After more than 70 years, Krzysztof Lubieniecki’s Portrait of a Young Man has been returned to the collection of the National Museum in Warsaw. Having been looted by the Nazis in 1944, the work remained missing until 2009, when the Ministry of Culture and National Heritage learned that the painting was likely in the United States. The ensuing search resulted in the recovery of the painting by the FBI and its subsequent return to Poland.

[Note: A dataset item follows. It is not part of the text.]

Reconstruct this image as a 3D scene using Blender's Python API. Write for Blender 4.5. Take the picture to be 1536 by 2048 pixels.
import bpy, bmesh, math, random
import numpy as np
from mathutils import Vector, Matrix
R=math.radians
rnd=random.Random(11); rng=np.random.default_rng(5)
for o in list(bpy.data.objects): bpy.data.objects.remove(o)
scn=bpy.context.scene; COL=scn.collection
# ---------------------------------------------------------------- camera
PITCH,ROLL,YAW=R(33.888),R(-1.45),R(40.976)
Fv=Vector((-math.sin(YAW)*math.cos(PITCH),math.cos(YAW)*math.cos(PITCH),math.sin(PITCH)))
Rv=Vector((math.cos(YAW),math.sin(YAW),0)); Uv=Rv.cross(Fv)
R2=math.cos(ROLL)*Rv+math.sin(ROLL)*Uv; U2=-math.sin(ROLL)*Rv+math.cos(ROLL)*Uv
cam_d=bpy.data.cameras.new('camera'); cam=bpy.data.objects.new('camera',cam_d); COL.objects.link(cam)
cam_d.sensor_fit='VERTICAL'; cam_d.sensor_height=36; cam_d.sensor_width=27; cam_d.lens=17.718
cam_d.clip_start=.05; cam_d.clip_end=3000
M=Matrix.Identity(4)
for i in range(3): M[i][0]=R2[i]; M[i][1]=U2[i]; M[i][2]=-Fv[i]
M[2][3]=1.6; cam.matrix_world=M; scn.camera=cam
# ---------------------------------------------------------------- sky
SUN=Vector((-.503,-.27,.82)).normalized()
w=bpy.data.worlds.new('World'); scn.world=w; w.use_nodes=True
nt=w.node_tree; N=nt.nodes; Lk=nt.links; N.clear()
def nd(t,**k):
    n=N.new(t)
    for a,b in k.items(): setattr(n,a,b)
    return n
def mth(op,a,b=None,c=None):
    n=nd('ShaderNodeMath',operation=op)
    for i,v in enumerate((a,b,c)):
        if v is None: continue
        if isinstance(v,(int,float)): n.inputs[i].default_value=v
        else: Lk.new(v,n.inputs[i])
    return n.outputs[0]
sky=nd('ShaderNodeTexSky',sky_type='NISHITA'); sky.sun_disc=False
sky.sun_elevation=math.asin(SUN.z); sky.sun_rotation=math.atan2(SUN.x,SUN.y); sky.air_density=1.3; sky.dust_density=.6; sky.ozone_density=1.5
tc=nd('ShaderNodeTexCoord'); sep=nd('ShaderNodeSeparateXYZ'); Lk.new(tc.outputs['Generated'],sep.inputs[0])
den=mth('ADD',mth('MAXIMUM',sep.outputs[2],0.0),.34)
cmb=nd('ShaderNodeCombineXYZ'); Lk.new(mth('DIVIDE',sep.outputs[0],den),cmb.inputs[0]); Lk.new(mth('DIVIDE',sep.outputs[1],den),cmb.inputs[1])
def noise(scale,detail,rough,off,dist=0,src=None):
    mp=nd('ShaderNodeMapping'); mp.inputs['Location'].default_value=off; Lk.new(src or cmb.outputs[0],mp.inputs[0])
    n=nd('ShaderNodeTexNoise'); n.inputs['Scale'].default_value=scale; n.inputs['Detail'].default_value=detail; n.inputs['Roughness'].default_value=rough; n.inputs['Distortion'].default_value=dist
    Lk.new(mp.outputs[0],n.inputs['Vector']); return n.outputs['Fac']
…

The painting was originally acquired for the collection of the National Museum in Warsaw in 1938, and by August 1939, in the face of the impending outbreak of war, it was put away for safekeeping by museum staff. Packed into a crate given the designation M.P.4, it remained in the museum until the Warsaw Uprising. According to then-director of the museum Stanisław Lorentz’s “Chronicles from the Uprising,” the painting was removed from the museum by German occupying authorities on 9 October 1944. Lubieniecki’s painting was one of a number of works from the museum collection to be seized by the Nazis and put into storage inside Fischhorn Castle in Austria. Information reaching the Ministry of Culture and National Heritage in 2009 revealed that in 1945 or 1946 the painting was taken to the United States by a soldier of the 42nd Infantry Division (known as the “Rainbow” Division) who had been stationed near the castle. Photographs of the painting were discovered by a descendant of the soldier among family heirlooms as he was researching his ancestry. Learning that the painting had been looted from the National Museum in Warsaw, the man contacted the Polish Ministry of Culture. At that time, all that was known of the painting’s whereabouts was that it had been sold in the late 1980s or early 1990s to a private collection in Columbus, Ohio.
The personal involvement of the head of the FBI’s Warsaw office, Monika Wasiewicz, and the thorough investigation conducted by the FBI within the U.S. led to the establishment of the painting’s location. In late August 2015, the FBI informed the Ministry of the find and requested a positive identification of the canvas. A painting conservation expert and a representative of the National Museum then travelled to the United States and conducted a detailed examination which ended in the painting’s identity being unequivocally confirmed. Present during the proceedings, the individuals in possession of the painting agreed to hand over the painting to Polish officials. On 27 September 2015, Krzysztof Lubieniecki’s “Portrait of a Young Man” made its way back to Poland and back into the collection of the National Museum in Warsaw.
“Thanks to the joint efforts of U.S. authorities and our international partners, we were able to contribute to the return of this important work of art to its homeland. We are delighted to see the painting returned to the Polish government and to the National Museum,” announced an FBI spokesperson.
The “Portrait of a Young Man’ was painted in 1728 by Szczecin-born Baroque artist Krzysztof Lubieniecki (1659-1729), active in Amsterdam at the turn of the 18th century. He was known for his portraiture work and his biblical and genre scenes, with the majority of his output consisting of portraits of Amsterdam gentry, nobles, clergymen, physicians and poets. Lubieniecki’s portraits stand out for their meticulous treatment to the details emphasising the dignity and status of the subject.
In addition to this painting, cooperation between the Federal Bureau of Investigation and the Ministry of Culture and National Heritage has yielded the recovery of:
- in 2013, a prisoner’s cap from a Nazi concentration camp in Lublin (Majdanek concentration camp)
- in 2015, a 17th-century chalice, stolen in 1994 from the Church of the Assumption of the Virgin Mary in Opactwo near Sieciechów
In 2014, cooperation between the Ministry of Culture and National Heritage and the FBI also led to the recovery and return of 75 lost paintings by Hanna “Kala” Gordziałkowska-Weynerowska (1918-1998) to the Polish Museum in Rapperswil, Switzerland.